The Dirección de Inteligencia Nacional (English: National Intelligence Directorate) or DINA was the Chilean secret police in the government of Augusto Pinochet, and has been called Pinochet's Gestapo. The DINA was established in November 1973, as a Chilean Army intelligence unit headed by Colonel Manuel Contreras and vice-director Raúl Iturriaga. It was separated from the army and made an independent administrative unit in June 1974, under the auspices of Decree 521.
The DINA existed until 1977, after which it was renamed the Central Nacional de Informaciones (CNI) (National Information Center).
In 2008 the Chilean Army presented a list of 1,097 DINA agents to Judge Alejandro Solís.
Under decree #521, the DINA had the power to detain any individual so long as there was a declared state of emergency. Such an administrative state characterized nearly the entire length of the Pinochet government. Torture and rape of detainees was common:
In some camps, routine sadism was taken to extremes. At Villa Grimaldi, recalcitrant prisoners were dragged to a parking lot; DINA agents then used a car or truck to run over and crush their legs. Prisoners there recalled one young man who was beaten with chains and left to die slowly from internal injuries. Rape was also a reoccurring form of abuse. DINA officers subjected female prisoners to grotesque forms of sexual torture that included insertion of rodents and, as tactfully described in the Commission report, "unnatural acts involving dogs."

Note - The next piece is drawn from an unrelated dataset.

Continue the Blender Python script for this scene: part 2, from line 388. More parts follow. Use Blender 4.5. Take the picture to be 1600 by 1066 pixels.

As of September 11, 1973, the military dictatorship worked with DINA to censor channels, newspapers, and radio transmissions that supported the Popular Socialist Union and supporters. A decree by the Junta established that all public information would have to be inspected and revised by the Junta before airing, and a couple days later an “Office of Censorship” was created to supervise all media. A lot of newspapers received their work back scribbled out with red ink.